YOUR OBJECTIVE:
Exactly reproduce the line containing "k.split('crocket', 'soot2', fo)" together with every line after it, through the end of the entries, and give nothing more.

SUPPLIED RECORDS:
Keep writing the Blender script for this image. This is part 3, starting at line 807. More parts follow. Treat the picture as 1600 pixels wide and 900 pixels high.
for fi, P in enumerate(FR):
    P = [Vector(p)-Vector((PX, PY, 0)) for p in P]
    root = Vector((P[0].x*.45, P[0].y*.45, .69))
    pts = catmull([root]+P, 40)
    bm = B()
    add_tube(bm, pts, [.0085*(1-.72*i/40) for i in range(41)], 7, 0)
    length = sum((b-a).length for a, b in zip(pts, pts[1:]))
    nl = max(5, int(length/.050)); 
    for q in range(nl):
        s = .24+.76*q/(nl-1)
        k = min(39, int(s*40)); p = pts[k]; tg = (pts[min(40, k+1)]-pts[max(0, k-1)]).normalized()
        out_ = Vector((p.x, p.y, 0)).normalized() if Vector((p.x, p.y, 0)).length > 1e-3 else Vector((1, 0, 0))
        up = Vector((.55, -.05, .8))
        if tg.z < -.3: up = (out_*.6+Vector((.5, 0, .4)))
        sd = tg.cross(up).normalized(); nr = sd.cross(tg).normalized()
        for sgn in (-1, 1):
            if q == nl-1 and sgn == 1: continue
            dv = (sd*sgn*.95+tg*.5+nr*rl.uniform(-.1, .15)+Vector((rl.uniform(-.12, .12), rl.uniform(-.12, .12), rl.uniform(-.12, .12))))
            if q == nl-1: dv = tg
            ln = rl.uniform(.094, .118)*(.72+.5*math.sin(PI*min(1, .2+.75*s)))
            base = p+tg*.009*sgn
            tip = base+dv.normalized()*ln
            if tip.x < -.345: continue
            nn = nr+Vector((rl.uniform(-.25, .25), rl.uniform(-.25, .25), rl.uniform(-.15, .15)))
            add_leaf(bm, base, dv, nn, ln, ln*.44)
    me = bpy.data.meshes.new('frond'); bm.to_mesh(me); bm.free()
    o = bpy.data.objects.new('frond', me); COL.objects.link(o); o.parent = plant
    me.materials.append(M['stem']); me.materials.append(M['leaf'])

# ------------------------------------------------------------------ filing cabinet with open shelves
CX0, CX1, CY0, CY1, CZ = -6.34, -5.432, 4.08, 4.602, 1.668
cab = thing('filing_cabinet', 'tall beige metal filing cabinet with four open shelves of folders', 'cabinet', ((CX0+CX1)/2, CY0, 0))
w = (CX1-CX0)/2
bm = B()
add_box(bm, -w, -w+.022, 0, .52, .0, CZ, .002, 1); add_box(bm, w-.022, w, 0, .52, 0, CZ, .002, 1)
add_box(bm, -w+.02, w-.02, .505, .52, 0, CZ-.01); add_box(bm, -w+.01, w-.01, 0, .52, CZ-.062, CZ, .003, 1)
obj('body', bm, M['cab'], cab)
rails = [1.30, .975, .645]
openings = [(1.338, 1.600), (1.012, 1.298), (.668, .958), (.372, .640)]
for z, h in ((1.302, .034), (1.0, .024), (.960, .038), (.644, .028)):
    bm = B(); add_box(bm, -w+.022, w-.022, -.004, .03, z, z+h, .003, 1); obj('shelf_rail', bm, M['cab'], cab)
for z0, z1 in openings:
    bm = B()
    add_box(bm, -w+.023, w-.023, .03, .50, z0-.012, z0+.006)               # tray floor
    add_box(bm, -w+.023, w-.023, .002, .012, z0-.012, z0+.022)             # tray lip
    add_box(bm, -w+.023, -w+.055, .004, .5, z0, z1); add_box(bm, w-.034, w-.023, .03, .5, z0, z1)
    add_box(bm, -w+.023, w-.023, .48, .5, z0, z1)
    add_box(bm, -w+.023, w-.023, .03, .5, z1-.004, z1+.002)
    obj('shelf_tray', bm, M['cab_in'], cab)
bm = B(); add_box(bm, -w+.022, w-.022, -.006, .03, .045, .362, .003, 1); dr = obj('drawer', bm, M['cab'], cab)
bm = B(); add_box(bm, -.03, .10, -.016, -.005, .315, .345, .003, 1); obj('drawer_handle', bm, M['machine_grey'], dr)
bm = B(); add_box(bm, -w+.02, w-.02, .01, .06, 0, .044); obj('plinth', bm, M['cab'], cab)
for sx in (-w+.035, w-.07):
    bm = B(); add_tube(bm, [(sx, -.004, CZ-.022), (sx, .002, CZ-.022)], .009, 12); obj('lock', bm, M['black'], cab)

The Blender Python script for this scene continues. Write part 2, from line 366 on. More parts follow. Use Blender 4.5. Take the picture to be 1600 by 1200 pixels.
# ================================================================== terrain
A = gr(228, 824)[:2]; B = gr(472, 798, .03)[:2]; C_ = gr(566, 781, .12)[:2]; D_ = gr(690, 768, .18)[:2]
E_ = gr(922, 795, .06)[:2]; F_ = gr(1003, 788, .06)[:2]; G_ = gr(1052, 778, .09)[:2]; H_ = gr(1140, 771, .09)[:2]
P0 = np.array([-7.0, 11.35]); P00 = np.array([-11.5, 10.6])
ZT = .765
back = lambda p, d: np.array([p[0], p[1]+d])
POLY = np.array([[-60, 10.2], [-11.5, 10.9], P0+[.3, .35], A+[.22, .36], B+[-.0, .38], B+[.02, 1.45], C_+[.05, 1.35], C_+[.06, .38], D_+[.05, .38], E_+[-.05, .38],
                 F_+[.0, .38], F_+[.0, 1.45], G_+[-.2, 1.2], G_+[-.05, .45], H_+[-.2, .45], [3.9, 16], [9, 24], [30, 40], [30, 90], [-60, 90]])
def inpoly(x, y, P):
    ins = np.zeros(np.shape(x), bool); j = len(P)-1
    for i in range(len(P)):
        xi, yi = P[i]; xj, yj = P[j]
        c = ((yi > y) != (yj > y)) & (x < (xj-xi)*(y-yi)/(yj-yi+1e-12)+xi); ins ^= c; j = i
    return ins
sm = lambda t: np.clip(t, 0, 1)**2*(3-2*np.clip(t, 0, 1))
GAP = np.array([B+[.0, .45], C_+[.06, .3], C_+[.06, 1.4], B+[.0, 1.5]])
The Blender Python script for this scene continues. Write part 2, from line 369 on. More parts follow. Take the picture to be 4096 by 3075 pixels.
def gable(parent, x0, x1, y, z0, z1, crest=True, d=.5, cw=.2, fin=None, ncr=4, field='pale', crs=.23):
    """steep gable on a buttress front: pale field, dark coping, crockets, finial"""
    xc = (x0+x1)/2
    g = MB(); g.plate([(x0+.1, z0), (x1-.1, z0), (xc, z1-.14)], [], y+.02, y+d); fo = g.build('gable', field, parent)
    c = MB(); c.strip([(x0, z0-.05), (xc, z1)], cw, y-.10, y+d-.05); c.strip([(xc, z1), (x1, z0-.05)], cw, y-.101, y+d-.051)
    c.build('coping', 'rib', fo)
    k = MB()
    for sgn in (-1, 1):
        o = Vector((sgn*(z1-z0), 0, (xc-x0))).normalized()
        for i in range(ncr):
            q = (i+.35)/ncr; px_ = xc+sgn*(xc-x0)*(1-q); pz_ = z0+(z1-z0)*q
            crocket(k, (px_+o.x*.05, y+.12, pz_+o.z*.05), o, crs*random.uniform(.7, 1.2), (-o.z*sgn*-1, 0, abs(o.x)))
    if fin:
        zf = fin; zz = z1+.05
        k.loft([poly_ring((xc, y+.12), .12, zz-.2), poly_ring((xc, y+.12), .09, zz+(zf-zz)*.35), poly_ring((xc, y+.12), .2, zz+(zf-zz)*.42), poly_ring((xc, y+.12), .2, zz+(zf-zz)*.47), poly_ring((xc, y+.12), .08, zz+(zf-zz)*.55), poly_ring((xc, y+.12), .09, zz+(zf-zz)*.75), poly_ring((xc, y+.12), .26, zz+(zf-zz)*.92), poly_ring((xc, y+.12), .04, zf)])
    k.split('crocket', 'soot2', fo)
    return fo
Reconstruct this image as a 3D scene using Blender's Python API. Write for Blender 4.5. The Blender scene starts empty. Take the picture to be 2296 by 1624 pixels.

RESPONSE FOR THIS EXERCISE:
    k.split('crocket', 'soot2', fo)
    return fo
Reconstruct this image as a 3D scene using Blender's Python API. Write for Blender 4.5. The Blender scene starts empty. Take the picture to be 2296 by 1624 pixels.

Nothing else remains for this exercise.